Published in 2001, this Packers Family Cookbook is the second spiral-bound installment wherein Green Bay gridiron greats, coaches, and other team employees share some of their favorite recipes…or, far more likely, a random recipe they have no attachment to that was assigned to them.

Since it was released close to 20 years ago—long before the “foodie” movement or the rapid gastronomic evolution that’s welcomed ingredients and influence from other cultures into American cuisine—and it’s geared to Midwestern tailgating tastes, the vast majority of the dishes featured in this 200-plus-page tome are remarkably simple and they rarely feature more than seven or eight ingredients. Of those ingredients featured in this collection of recipes, most are either things Packer Backers probably have in their homes already of items that can be easily procured at pretty much any local grocery store. However, when paging through this cookbook (which my mom recently sent to me after I realized she owned this team-sanctioned treasure), I found one recipe that seemed especially simple to prepare and fitting for a pre-game meal to hopefully prepare me for the weirdest Packers season of my life.
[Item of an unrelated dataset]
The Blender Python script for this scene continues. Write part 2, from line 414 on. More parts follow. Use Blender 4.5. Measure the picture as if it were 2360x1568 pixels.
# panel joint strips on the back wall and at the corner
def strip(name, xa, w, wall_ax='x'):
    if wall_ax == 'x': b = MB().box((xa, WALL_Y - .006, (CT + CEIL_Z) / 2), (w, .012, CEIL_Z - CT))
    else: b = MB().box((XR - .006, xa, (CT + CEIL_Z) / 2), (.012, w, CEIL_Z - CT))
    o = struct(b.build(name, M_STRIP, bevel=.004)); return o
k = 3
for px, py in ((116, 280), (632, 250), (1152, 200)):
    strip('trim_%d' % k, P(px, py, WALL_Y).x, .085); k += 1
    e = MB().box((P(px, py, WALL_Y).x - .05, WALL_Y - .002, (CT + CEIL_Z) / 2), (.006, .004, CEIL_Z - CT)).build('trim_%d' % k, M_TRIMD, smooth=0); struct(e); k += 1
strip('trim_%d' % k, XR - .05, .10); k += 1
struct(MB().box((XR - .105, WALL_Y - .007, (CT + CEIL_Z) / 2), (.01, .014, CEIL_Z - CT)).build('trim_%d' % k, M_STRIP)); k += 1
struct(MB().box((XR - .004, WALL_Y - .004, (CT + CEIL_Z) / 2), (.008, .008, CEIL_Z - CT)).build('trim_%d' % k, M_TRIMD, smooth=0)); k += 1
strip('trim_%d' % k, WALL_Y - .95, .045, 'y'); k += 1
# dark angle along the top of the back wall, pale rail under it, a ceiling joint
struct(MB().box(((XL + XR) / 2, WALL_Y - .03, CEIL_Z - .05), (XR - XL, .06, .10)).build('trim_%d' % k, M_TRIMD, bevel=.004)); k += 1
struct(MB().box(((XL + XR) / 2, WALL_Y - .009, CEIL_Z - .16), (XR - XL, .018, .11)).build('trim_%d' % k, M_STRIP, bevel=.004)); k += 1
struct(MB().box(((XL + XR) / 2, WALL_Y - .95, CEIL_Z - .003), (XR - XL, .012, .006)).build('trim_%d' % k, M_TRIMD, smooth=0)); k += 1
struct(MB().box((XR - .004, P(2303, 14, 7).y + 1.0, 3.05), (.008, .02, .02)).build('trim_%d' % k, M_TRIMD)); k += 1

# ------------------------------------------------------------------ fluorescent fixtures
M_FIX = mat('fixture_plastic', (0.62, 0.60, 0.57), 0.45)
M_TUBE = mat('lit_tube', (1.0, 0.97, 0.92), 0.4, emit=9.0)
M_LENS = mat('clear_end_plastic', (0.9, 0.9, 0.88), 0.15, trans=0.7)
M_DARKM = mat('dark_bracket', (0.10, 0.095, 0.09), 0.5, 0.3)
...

I decided to start my Julia & Julia-like adventure (or, in more recent and more sports-oriented terms, Goldstein And Gasol) with William Henderson’s recipe for “Baked Beans,” which I was pleased to see featured “1 can of baked beans” as one of its ingredients.

Before I started cooking, however, I brushed up on some personal facts about the longtime Packers fullback. Interesting stuff, eh?!

After that, I got to prepping. As I browned some hamburger in  pan, I started chopping the green pepper and onion. Once the meat was to temp and veggies were diced, I mixed it all into a pot, adding brown sugar and, yes, the already prepared/canned baked beans to the mixture. Before I started the 30-minute stove top cooking process, the mixture looked like this.

While I did dishes, disposed of my trash, and waited the half-hour that was apparently necessary “until beans are almost tender” (whatever that means), I thought about Henderson. He’d spent the entirety of his 12-year career with the Packers, playing a pivotal role on the team that won Super Bowl XXXI and came close to repeating its title run in Super Bowl XXXII. Though his 19 touchdowns didn’t make headlines, he helped open gaps and bolster holes for Edger Bennett and Dorsey Levens during that aforementioned mid-’90s dynasty, then was instrumental in helping Ahman Green’s all-time rushing mark with the Packers after that.

After putting the pot into the oven for another 30 minutes, I kept thinking about this player I remember fondly from my teens and early 20s. Henderson worked hard. He got the job done. He was no-frills. Sure, he was overshadowed by countless other, more crowd-pleasing counterparts over the course of his career, but his consistency still earned him a spot in the starting lineup. The more I thought about it, the more I realized Henderson and his Baked Beans shared those things in common. Much like the hearty side dish, Henderson was versatile…playing special teams for much of his career. He was a player who never sought to draw attention to himself—much like the recipe for these beans, which had no mention of salt, pepper, or anything else that would stand out in any discernible way. Frankly, the beans would’ve benefited from a few more spices.

The recipe did, however, call for a sprinkling of brown sugar, which was a small stylish accent that I think is kind of reminiscent of the handful of times the fullback tried to jump of defenders to gain a few more yards. Both the “Henderson hurdles” and that light dusting of brown sugar were flashy, yes, but also functional.

Like Henderson himself, the fullback’s baked beans won’t go down in history as a superstar, but they were substantial, they did the job well enough with limited told (or ingredients), and the managed to be simultaneously identifiable and, well, pretty darn good without needing to show off. William Henderson and his baked beans won’t go down in history as the best ever, but each should be looked on fondly by Packers fans for years to come.

I don’t think the same thing can be said for Dorsey Levens or his weak-ass pumpkin bread recipe.